La Aurora Puro Vintage 2004

You may (or may not) recall hearing the name La Aurora Puro Vintage before - that's because the 2004 version had a predecessor - namely, the 2003. Despite the lack of success (or in spite of it) of the La Aurora Puro Vintage 2003 (the line did not sell out despite being a limited release and can still be found today), the good folks at La Aurora decided to come out with a Vintage 2004 edition, also limited release. A friend of mine, Vin DiCarlo, told me the story of how the tobacco used for the Vintage 2004 was actually from 2004 and cedar aged for five years and that was enough to get me interested, despite the somewhat heady price (we'll discuss that later).

The La Aurora Puro Vintage 2004, like its precursor, is a Salomon, measuring 6 1/4 x 52. It is a smaller cigar than the 2003 model (which was a heavy 7 1/2 x 58 if memory serves). It also deviates in its construction as well. Coming out of the E. Leon Jimenes Tabacalera Factory in the Dominican Republic, the binder and filler are both made of Dominican leaf. The wrapper, meanwhile, is an Ecuadorian Habano. From a strength perspective, it is advertised as medium to full-bodied.

This cigar is certainly pretty to look at if nothing else. Its wrapper falls somewhere in-betwixt the  warm caramel/light chocolate hue. It has a nice, oily sheen that I love to see, and very minimal veins. Its firm to the touch, with no real sponginess to report. You can detect some redness to the color as well. Nice construction all the way through. Hints of aged tobacco and chocolate make up the pre-light aroma.

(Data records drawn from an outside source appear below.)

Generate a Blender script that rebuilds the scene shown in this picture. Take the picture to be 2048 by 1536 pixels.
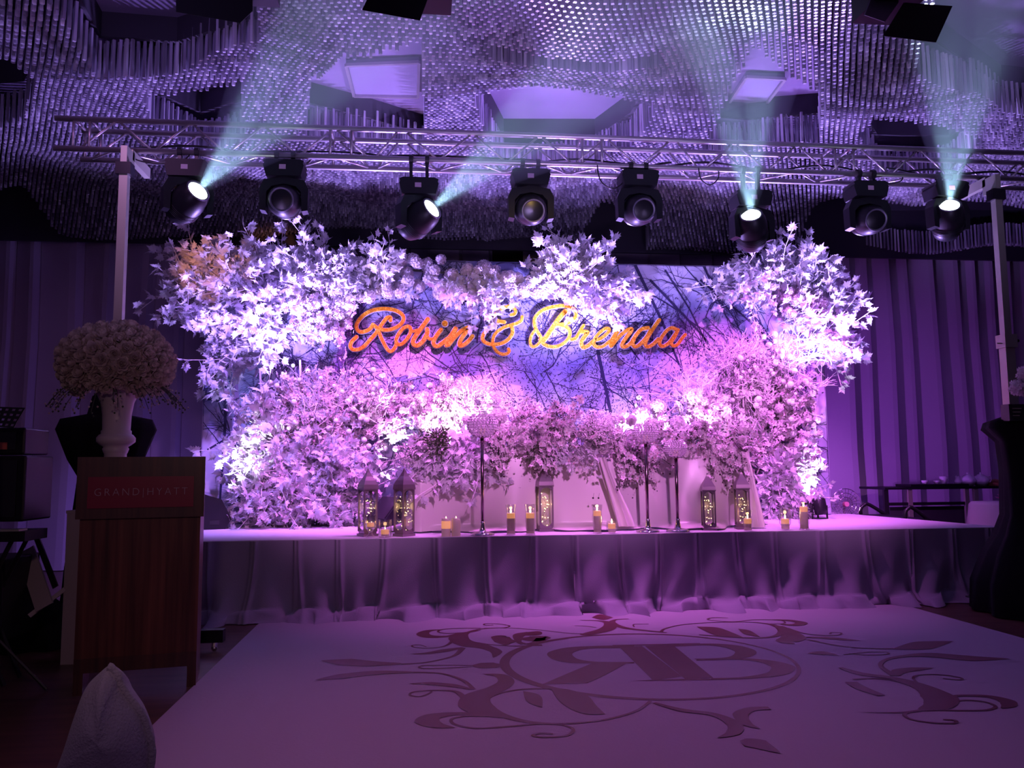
import bpy, math, random
from mathutils import Vector, Matrix, Euler
import numpy as np
rnd = random.Random(7)
for o in list(bpy.data.objects): bpy.data.objects.remove(o)
SC = bpy.context.scene
COL = SC.collection
pi = math.pi
# ------------------------------------------------------------------ camera
CAM = Vector((0, 0, 1.25)); FPX = 1657.0
YAW, PIT, ROL = .1113604, .10214283, -.00888328
_f = Vector((math.sin(YAW)*math.cos(PIT), math.cos(YAW)*math.cos(PIT), math.sin(PIT)))
_r = Vector((math.cos(YAW), -math.sin(YAW), 0)); _u = _r.cross(_f)
RT = math.cos(ROL)*_r + math.sin(ROL)*_u; UP = -math.sin(ROL)*_r + math.cos(ROL)*_u
cd = bpy.data.cameras.new('camera'); cam = bpy.data.objects.new('camera', cd); COL.objects.link(cam)
cd.sensor_width = 36; cd.lens = FPX/2048*36; cd.clip_end = 100; cd.clip_start = .02
cam.matrix_world = Matrix(((RT.x, UP.x, -_f.x, CAM.x), (RT.y, UP.y, -_f.y, CAM.y), (RT.z, UP.z, -_f.z, CAM.z), (0, 0, 0, 1)))
SC.camera = cam
def ray(x, y): return _f + RT*((x-1024)/FPX) - UP*((y-768)/FPX)
def atY(x, y, Y): d = ray(x, y); return CAM + d*((Y-CAM.y)/d.y)
def atZ(x, y, Z): d = ray(x, y); return CAM + d*((Z-CAM.z)/d.z)
# ------------------------------------------------------------------ render look
SC.view_settings.view_transform = 'Standard'; SC.view_settings.look = 'None'
SC.view_settings.exposure = 0.0; SC.view_settings.gamma = 1.0; SC.view_settings.use_curve_mapping = False
cy = SC.cycles
cy.use_denoising = True
cy.max_bounces = 5; cy.diffuse_bounces = 2; cy.glossy_bounces = 2; cy.transmission_bounces = 4
cy.transparent_max_bounces = 12; cy.volume_bounces = 0; cy.caustics_reflective = False; cy.caustics_refractive = False
cy.sample_clamp_indirect = 3.0
W = bpy.data.worlds.new('world'); SC.world = W; W.use_nodes = True
W.node_tree.nodes['Background'].inputs[0].default_value = (.32, .16, .52, 1)
W.node_tree.nodes['Background'].inputs[1].default_value = .10
STZ = .665      # stage height
BDY = 9.6       # plane of the printed backdrop
CZ = 5.2       # ceiling slab
# ------------------------------------------------------------------ lights
def light(kind, loc, color, power, name, target=None, size=.1, angle=60, blend=.6, parent=None):
    l = bpy.data.lights.new(name, kind); l.color = color; l.energy = power
    if kind in ('POINT', 'SPOT'): l.shadow_soft_size = size
    if kind == 'AREA': l.size = size
    if kind == 'SPOT': l.spot_size = math.radians(angle); l.spot_blend = blend
    o = bpy.data.objects.new(name, l); COL.objects.link(o); o.location = loc
    if target is not None: o.rotation_euler = (Vector(target)-Vector(loc)).to_track_quat('-Z', 'Y').to_euler()
    return o
MAG = (.95, .22, 1.0); VIO = (.48, .22, 1.0); BLU = (.26, .22, 1.0); PNK = (1, .45, .85); COLD = (.62, .66, 1.0); WRM = (1, .42, .22)
# added washes with no fixtures, on backdrop, table, carpet and curtain
L = []
light('SPOT', (-1.6, 7.5, 3.95), (.38, .20, 1), 760, 'wash_fill', (-1.7, 9.3, 1.6), .1, 80, 1)
light('SPOT', (0.3, 7.5, 3.95), (.88, .17, 1), 1000, 'wash_fill', (-.1, 9.3, 1.2), .1, 75, 1)
light('SPOT', (2.0, 7.5, 3.95), (.32, .13, 1), 620, 'wash_fill', (2.0, 9.4, 1.6), .1, 75, 1)
light('SPOT', (4.0, 7.5, 3.95), (.82, .16, 1), 1000, 'wash_fill', (4.0, 9.3, 1.4), .1, 80, 1)
light('SPOT', (1.0, 7.5, 3.95), (.90, .20, .95), 360, 'wash_fill', (1.0, 8.1, 1.1), .12, 80, 1)
light('SPOT', (2.5, 7.5, 3.95), (.90, .20, .95), 360, 'wash_fill', (2.5, 8.1, 1.1), .12, 80, 1)
light('SPOT', (1.7, 7.45, 3.95), (.40, .06, 1), 42, 'wash_fill', (1.9, 6.6, 0), .1, 75, 1)
light('SPOT', (3.4, 7.2, 3.9), (.46, .12, 1), 26, 'wash_fill', (3.4, 5.4, 0), .1, 80, 1)
light('SPOT', (1.05, 3.2, 3.25), (1, .62, .16), 170, 'letter_fill', (1.15, 9.5, 2.85), .1, 24, .6)  # warm fill added to bring out the gold lettering
light('SPOT', (0.1, 4.2, 4.7), (1, .22, .66), 115, 'wash_fill', (0.6, 3.9, 0), .3, 72, 1)
light('SPOT', (5.6, 7.5, 4.0), (.42, .10, 1), 85, 'wash_fill', (6.3, 11.3, 1.4), .2, 80, 1)
light('SPOT', (-2.5, 5.2, 4.6), (.60, .25, .75), 75, 'wash_fill', (-3.2, 9.6, 1.4), .2, 80, 1)
# light standing behind each end of the backdrop, grazing along the pleats of the curtain
light('SPOT', (4.7, 10.3, .9), (.50, .10, 1), 95, 'curtain_lamp', (7.2, 11.4, 1.9), .06, 120, 1)
light('SPOT', (-2.3, 10.3, .9), (.30, .16, 1), 22, 'curtain_lamp', (-4.2, 11.2, 1.6), .06, 110, 1)
# added front fill from the room, brightening the stage flowers
for x in (-.7, 1.6, 3.9): light('SPOT', (1.4+.3*x, 3.0, 3.2), (.95, .34, 1), 620, 'stage_fill', (x, 8.7, 1.25), .08, 30, .8)
light('SPOT', (-.4, .3, 2.4), (1, .56, .62), 46, 'room_fill', (-1.6, 4.5, .9), .1, 76, 1)  # weak fill added to brighten lectern and urn
# unseen fill lights added low in the room to brighten the ceiling rods
light('SPOT', (-2.0, 2.6, 1.4), (.56, .34, 1), 240, 'room_fill', (-1.8, 6.6, 5.2), .3, 66, 1)
light('SPOT', (3.6, 2.6, 1.4), (.54, .38, 1), 400, 'room_fill', (3.8, 6.6, 5.2), .3, 66, 1)
light('SPOT', (.8, 2.6, 1.4), (.56, .38, 1), 560, 'room_fill', (.9, 7.2, 5.2), .3, 60, 1)
# ------------------------------------------------------------------ materials
def mat(name, col, rough=.6, metal=0, spec=.5, emit=None, es=0, sheen=0, coat=0, bump=None, trans=0, alpha=1):
    m = bpy.data.materials.new(name); m.use_nodes = True; nt = m.node_tree; b = nt.nodes['Principled BSDF']
    b.inputs['Base Color'].default_value = (*col, 1); b.inputs['Roughness'].default_value = rough
    b.inputs['Metallic'].default_value = metal; b.inputs['Specular IOR Level'].default_value = spec
    if emit: b.inputs['Emission Color'].default_value = (*emit, 1); b.inputs['Emission Strength'].default_value = es
    if sheen: b.inputs['Sheen Weight'].default_value = sheen
    if coat: b.inputs['Coat Weight'].default_value = coat
    if trans: b.inputs['Transmission Weight'].default_value = trans
    if alpha < 1: b.inputs['Alpha'].default_value = alpha
    if bump:
        n = nt.nodes.new('ShaderNodeTexNoise'); n.inputs['Scale'].default_value = bump[0]; n.inputs['Detail'].default_value = 4
        tc = nt.nodes.new('ShaderNodeTexCoord'); bp = nt.nodes.new('ShaderNodeBump'); bp.inputs['Strength'].default_value = bump[1]; bp.inputs['Distance'].default_value = .01
        nt.links.new(tc.outputs['Object'], n.inputs['Vector']); nt.links.new(n.outputs['Fac'], bp.inputs['Height']); nt.links.new(bp.outputs['Normal'], b.inputs['Normal'])
    return m
def noisecol(m, c1, c2, scale=(4, 4, 4), lo=.35, hi=.65, detail=6, coord='Object', wave=False, rough=None):
    nt = m.node_tree; b = nt.nodes['Principled BSDF']
    tc = nt.nodes.new('ShaderNodeTexCoord'); mp = nt.nodes.new('ShaderNodeMapping'); mp.inputs['Scale'].default_value = scale
    n = nt.nodes.new('ShaderNodeTexNoise'); n.inputs['Scale'].default_value = 1; n.inputs['Detail'].default_value = detail
    r = nt.nodes.new('ShaderNodeValToRGB'); r.color_ramp.elements[0].position = lo; r.color_ramp.elements[1].position = hi
    r.color_ramp.elements[0].color = (*c1, 1); r.color_ramp.elements[1].color = (*c2, 1)
    nt.links.new(tc.outputs[coord], mp.inputs['Vector']); nt.links.new(mp.outputs['Vector'], n.inputs['Vector'])
    nt.links.new(n.outputs['Fac'], r.inputs['Fac']); nt.links.new(r.outputs['Color'], b.inputs['Base Color'])
    return m
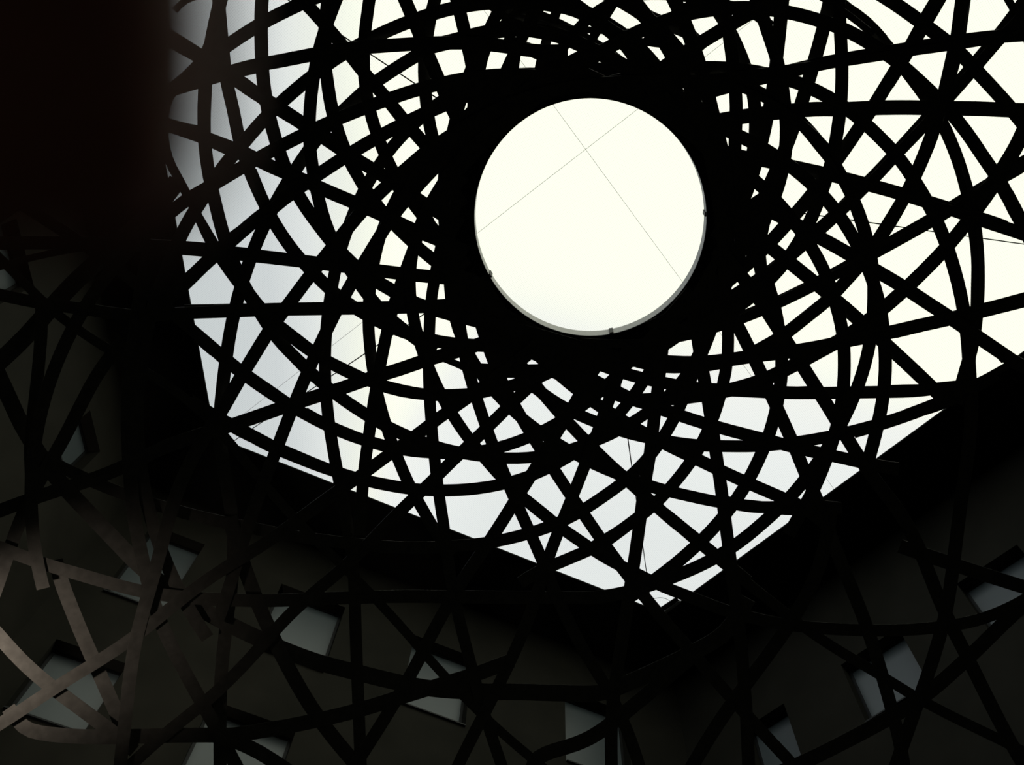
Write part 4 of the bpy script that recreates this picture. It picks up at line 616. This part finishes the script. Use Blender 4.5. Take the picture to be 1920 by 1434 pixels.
# suspension cables from the ring to the edge of the roof opening
cab = [((842, 199), (150, -258), 'thin black cable running from the ring towards the upper left behind the straps'),
       ((1400, 385), (2330, 515), 'thin black cable running from the ring to the right edge behind the straps'),
       ((852, 551), (404, 849.5), 'thin black cable running from the ring to the lower left corner of the roof opening'),
       ((1161, 706), (1223, 1150), 'thin black cable running from the ring down to the bottom corner of the roof opening')]
for (pa, pb, lab) in cab:
    A = on_plane_z(*pa, zr + .03); B = on_plane_z(*pb, HR - .03)
    o = bpy.data.objects.new('support_cable', None); COL.objects.link(o); o.location = A
    tag(o, lab, 'cable', 'cables holding up the ring')
    vs, fs = tube([Vector(), (B - A)], .009, 8)
    link('wire_rope', mesh('wire_rope', vs, fs, True), MAT['cable'], o)
    d = (B - A).normalized()
    vs, fs = tube([Vector(), d * .16], .022, 10)
    link('turnbuckle', mesh('turnbuckle', vs, fs, True), MAT['cable'], o)
    vs, fs = tube([(B - A) - d * .14, (B - A)], .022, 10)
    link('turnbuckle', mesh('turnbuckle_far', vs, fs, True), MAT['cable'], o)

# ------------------------------------------------------------------ the photographer's hand, fingertip in front of the lens
hand = bpy.data.objects.new('person', None); COL.objects.link(hand)
HD = .030
def cp(x, y, z):            # camera-relative metres: right, up, towards the scene
    return ORIGIN + R @ Vector((x, y, -z))
hand.location = cp(-.0177, .085, HD)
tag(hand, 'person holding the camera, one blurred fingertip covering the upper left corner of the view', 'person')
def skin_chain(bm, pts, n=20):
    """tube of varying elliptical section with rounded ends; pts = (x, y, z, rx, rz)"""
    import itertools
    P = [Vector(p[:3]) for p in pts]
    # resample smooth
    S = []
    for i in range(len(P) - 1):
        a = P[max(0, i-1)]; b = P[i]; c = P[i+1]; d = P[min(len(P)-1, i+2)]
        for k in range(6):
            t = k / 6
            q = .5 * ((2*b) + (c - a) * t + (2*a - 5*b + 4*c - d) * t*t + (3*b - a - 3*c + d) * t**3)
            rr_ = [pts[i][m_] * (1-t) + pts[i+1][m_] * t for m_ in (3, 4)]
            S.append((q, rr_[0], rr_[1]))
    S.append((P[-1], pts[-1][3], pts[-1][4]))
    rings = []
    for i, (q, ra, rb) in enumerate(S):
        t = (S[min(len(S)-1, i+1)][0] - S[max(0, i-1)][0]).normalized()
        side = t.cross(Vector((0, 0, 1)))
        if side.length < .2: side = Vector((1, 0, 0))
        side.normalize(); up = side.cross(t)
        rings.append([bm.verts.new(cp(*(q + side * (math.cos(2*math.pi*k/n) * ra) + up * (math.sin(2*math.pi*k/n) * rb)))) for k in range(n)])
    for a, b in zip(rings[:-1], rings[1:]):
        for k in range(n): bm.faces.new((a[k], a[(k+1) % n], b[(k+1) % n], b[k]))
    bm.faces.new(rings[0]); bm.faces.new(rings[-1])
bm = bmesh.new()
FX = -.0177 - .0003
def finger(pts): skin_chain(bm, pts)
tip = .0045
# index finger: straight down over the lens, blunt rounded tip
finger([(FX, tip + y_, HD, .0078 * a, .0068 * b) for y_, a, b in
        ((0, .12, .15), (.0002, .44, .42), (.0007, .67, .62), (.0013, .81, .76), (.0026, .93, .87), (.0042, 1.0, .94), (.008, 1.03, .98), (.013, 1.0, 1.0), (.020, .985, 1.02), (.026, 1.0, 1.06), (.040, 1.03, 1.1), (.050, 1.08, 1.2), (.066, 1.12, 1.3), (.082, 1.15, 1.4))])
# palm and back of the hand, bending back behind the camera plane
finger([(FX, tip + .078, HD, .011, .010), (FX - .012, tip + .092, HD - .004, .026, .013), (FX - .028, tip + .112, HD - .012, .038, .015), (FX - .034, tip + .140, HD - .022, .039, .017), (FX - .036, tip + .165, HD - .032, .034, .019), (FX - .036, tip + .185, HD - .040, .028, .019), (FX - .036, tip + .21, HD - .050, .029, .021), (FX - .036, tip + .26, HD - .070, .033, .025)])
# middle, ring and little fingers curled beside the camera, thumb leaving the side of the palm
for k, (dx, ln_) in enumerate(((-.021, 1.0), (-.040, .93), (-.057, .76))):
    x0 = FX + dx - .001
    finger([(x0, tip + .098, HD - .006, .0095, .0095), (x0 - .001, tip + .086, HD - .004, .0090, .0092), (x0 - .002, tip + .086 - .030 * ln_, HD + .004, .0082, .0085),
            (x0 - .002, tip + .086 - .048 * ln_, HD - .004, .0078, .0080), (x0 - .002, tip + .086 - .050 * ln_, HD - .020 * ln_, .0072, .0074), (x0 - .002, tip + .086 - .040 * ln_, HD - .034 * ln_, .0066, .0066), (x0 - .002, tip + .087 - .036 * ln_, HD - .040 * ln_, .0030, .0030)])
finger([(FX - .030, tip + .165, HD - .030, .012, .012), (FX - .006, tip + .152, HD - .028, .014, .013), (FX + .016, tip + .134, HD - .034, .0125, .012), (FX + .028, tip + .112, HD - .044, .0105, .0105), (FX + .031, tip + .092, HD - .052, .0100, .0095), (FX + .028, tip + .074, HD - .058, .0092, .0082), (FX + .026, tip + .066, HD - .060, .0040, .0036)])
bmesh.ops.recalc_face_normals(bm, faces=bm.faces)
me = bpy.data.meshes.new('hand'); bm.to_mesh(me); bm.free()
for p_ in me.polygons: p_.use_smooth = True
ho = link('hand', me, MAT['skin']); under(ho, hand)
rm = ho.modifiers.new('join', 'REMESH'); rm.mode = 'VOXEL'; rm.voxel_size = .0006; rm.use_smooth_shade = True
sm = ho.modifiers.new('soften', 'SMOOTH'); sm.iterations = 2
# nail on the far side of the fingertip
bm = bmesh.new(); rows = []
for i in range(7):
    y_ = tip + .0015 + i * .0019; row = []
    for j in range(9):
        a = math.radians(-52 + 13 * j); wv = .0062 * (1 - .25 * (1 - i / 6) ** 3)
        row.append(bm.verts.new(cp(FX + math.sin(a) * wv * 1.1, y_, HD + .0022 + math.cos(a) * .0054)))
    rows.append(row)
for a, b in zip(rows[:-1], rows[1:]):
    for j in range(8): bm.faces.new((a[j], a[j+1], b[j+1], b[j]))
me = bpy.data.meshes.new('nail'); bm.to_mesh(me); bm.free()
no = link('fingernail', me, MAT['nail'], ho)
sf = no.modifiers.new('thick', 'SOLIDIFY'); sf.thickness = .0005
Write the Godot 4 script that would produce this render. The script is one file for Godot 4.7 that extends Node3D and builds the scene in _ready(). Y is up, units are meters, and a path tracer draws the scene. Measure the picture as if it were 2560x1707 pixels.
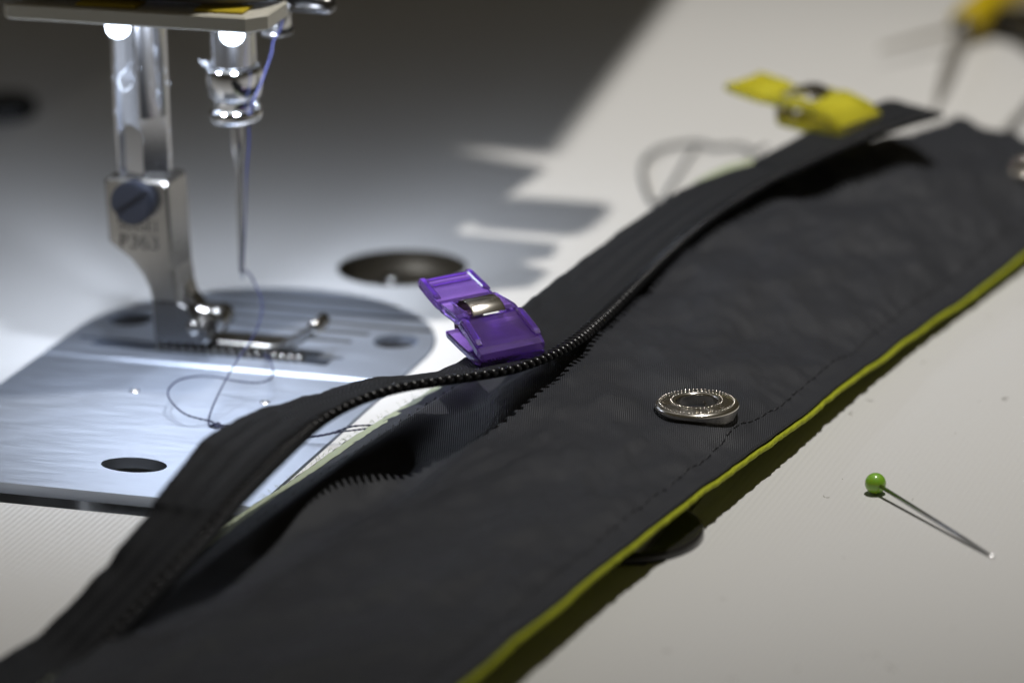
extends Node3D
# A zippered strip of dark fabric lying by the needle of a sewing machine. Shapes are written in millimetres and committed in metres.

const K := 0.001
var M := {}
var rng := RandomNumberGenerator.new()
var noise := FastNoiseLite.new()

# ---------------------------------------------------------------- helpers
func lin(r: float, g: float, b: float, a := 1.0) -> Color:
	var c := Color(r, g, b).linear_to_srgb()
	c.a = a
	return c

func mat(r: float, g: float, b: float, rough: float, metal := 0.0) -> StandardMaterial3D:
	var m := StandardMaterial3D.new()
	m.albedo_color = lin(r, g, b)
	m.roughness = rough
	m.metallic = metal
	return m

func numbered(called: String) -> String:
	if not has_node(called):
		return called
	var i := 1
	while has_node("%s_%03d" % [called, i]):
		i += 1
	return "%s_%03d" % [called, i]

func thing(called: String, label: String, category: String, at: Vector3, group := "") -> Node3D:
	var o := Node3D.new()
	o.name = numbered(called)
	add_child(o)
	o.position = at * K
	o.set_meta("label", label)
	o.set_meta("category", category)
	if group:
		o.set_meta("group", group)
	return o

func base_of(n: Node3D) -> Vector3:
	var p := Vector3.ZERO
	var q: Node = n
	while q is Node3D and q != self:
		p += (q as Node3D).position
		q = q.get_parent()
	return p / K

func scaled(m: Mesh, by: Vector3) -> ArrayMesh:
	var out := ArrayMesh.new()
	for i in m.get_surface_count():
		var a: Array = m.surface_get_arrays(i)
		var v: PackedVector3Array = a[Mesh.ARRAY_VERTEX]
		for j in v.size():
			v[j] = (v[j] - by) * K
		a[Mesh.ARRAY_VERTEX] = v
		a[Mesh.ARRAY_TANGENT] = null
		out.add_surface_from_arrays(Mesh.PRIMITIVE_TRIANGLES, a)
		out.surface_set_material(i, m.surface_get_material(i))
	return out

func put(called: String, mesh: Mesh, m: Material, parent: Node3D, at := Vector3.ZERO) -> MeshInstance3D:
	var o := MeshInstance3D.new()
	o.name = called
	o.mesh = mesh
	if m:
		o.material_override = m
	parent.add_child(o, true)
	o.position = at
	return o

func part(called: String, st: SurfaceTool, m: Material, parent: Node3D) -> MeshInstance3D:
	st.generate_normals()
	return put(called, scaled(st.commit(), base_of(parent)), m, parent)

func csg_part(called: String, root: CSGShape3D, m: Material, parent: Node3D) -> MeshInstance3D:
	add_child(root)
	await get_tree().process_frame
	await get_tree().process_frame
	var mesh := root.bake_static_mesh()
	var o := put(called, scaled(mesh, base_of(parent)), m, parent)
	remove_child(root)
	root.free()
	return o

func tool() -> SurfaceTool:
	var st := SurfaceTool.new()
	st.begin(Mesh.PRIMITIVE_TRIANGLES)
	st.set_smooth_group(1)
	return st

func tri(st: SurfaceTool, a: Vector3, b: Vector3, c: Vector3) -> void:
	for p in [a, b, c]:
		st.add_vertex(p)

func quad(st: SurfaceTool, a: Vector3, b: Vector3, c: Vector3, d: Vector3) -> void:
	tri(st, a, b, c)
	tri(st, a, c, d)

func grid(st: SurfaceTool, rows: Array, uvs: Array = [], flip := false, wrap := false) -> void:
	for i in rows.size() - 1:
		var n: int = rows[i].size()
		for j in (n if wrap else n - 1):
			var q := (j + 1) % n
			var ids := [[i, j], [i, q], [i + 1, q], [i, j], [i + 1, q], [i + 1, j]]
			if flip:
				ids = [[i, j], [i + 1, q], [i, q], [i, j], [i + 1, j], [i + 1, q]]
			for e in ids:
				if uvs.size():
					st.set_uv(uvs[e[0]][e[1]])
				st.add_vertex(rows[e[0]][e[1]])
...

Unfortunately, sometimes looks can be deceiving. I wouldn't say this cigar fell apart on me, but the draw was not as smooth as I would have expected from such a pricey cigar and it required a good number of touch-ups throughout the hour and a half smoke. For a $16 stogie, I was looking for something a little more. I will say the amount of smoke was nice - spot on in fact, and the ash held up solidly enough.